To stay in bloom is the ineffable mystery Schweitzer wrote about. It takes everything. Everything about the world may conspire to close you down, and really only you can stay determined always to be opening up. To me, it is one of the most striking things to observe in artists of all kinds: after years of effort, are they still as full of life as when they started? Or even more so? The musicians here on stage, and the guests who will come through Aspen this summer, will be examples for you. And having examples is a precious gift.

But it isn’t enough! 

Also this past weekend, I heard the great bassist Christian McBride describe his work as a very young artist. As is typical in jazz pedagogy, he studied the music of people he admired, comparing printed sources to the sounds they actually created, and trying to copy it in his own playing. This was building the foundation, along with a lot of purely technical study. But finally, he began seeing where he could make his own choices, thanks to that study.

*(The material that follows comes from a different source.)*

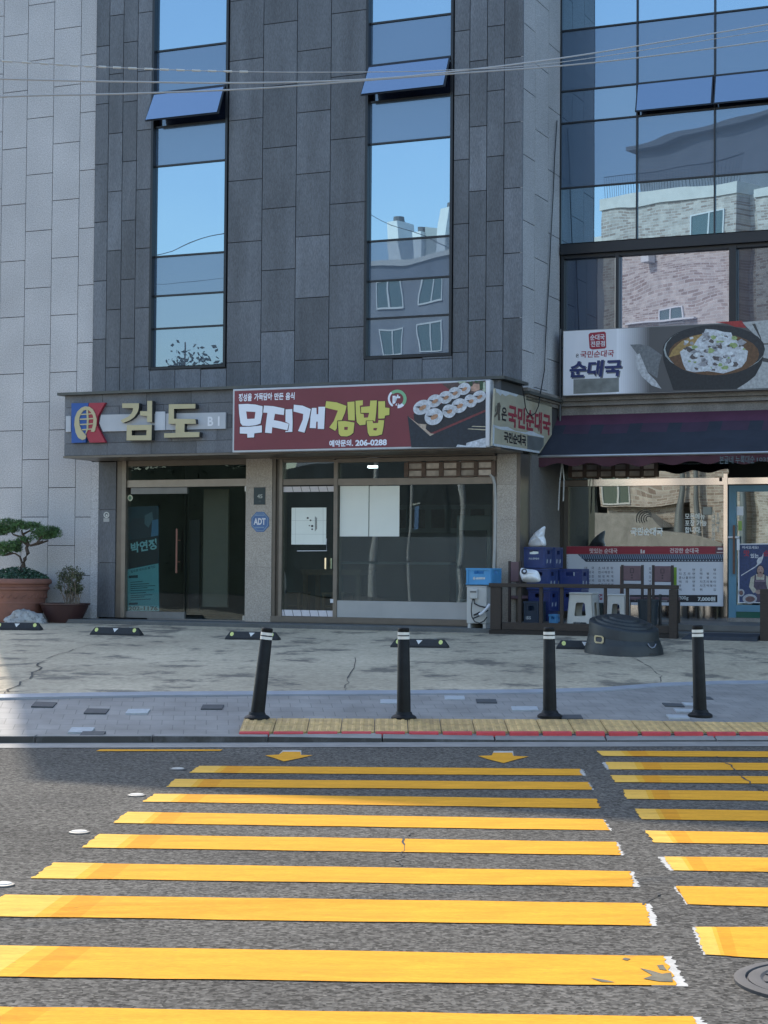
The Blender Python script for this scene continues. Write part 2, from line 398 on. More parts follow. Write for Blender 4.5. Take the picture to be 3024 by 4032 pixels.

Earlier in my life, I became a pilot, through one of the most disciplined, consequential kinds of study anyone can imagine. If you have a memory lapse on stage, that’s a problem, but if you make a big mistake while flying, you have a really big problem. In the first lesson in an actual airplane, after lots of foundational classroom learning, the instructor says, “Do this. Now this. Now this. Now this. Now pull back on this.”  And…as if by magic, you are in the air, at the controls, flying the plane. (Landing it is a whole other story.)

That is a version of what we do. Someone starts us. “Do this!” We have the music on the page, or we have the music we love in our heads. Later, someone says, “Now you’re ready to do this, so do it!” And so on, maybe for years, but at a certain point, magically, you are in the air, in control for yourself.

I’d like to close with a simple reflection. I don’t know if it will be obvious….

You are here today at what I hope is a beautiful, memorable, important time in your lives. Fabulously, all of us on this stage are also here at a beautiful, memorable, important time in our lives! The order of things is that you will become us. We will go, and the controls will be yours. For me, the great majority of my work has been to try to honor the wonderful people who helped me, who inspired me, who came before. That has included so many! A small part, also, is to reflect on what I hope never to perpetuate – things that aren’t right, that should not continue. And there is enough of that to keep us working night and day.

But you will be for others what others have been for you, and where others are now responsible, you will be responsible.

Stay in bloom! Take the controls! Open up! Become who you are! And, if you do become a pilot, remember that landing is harder than taking off.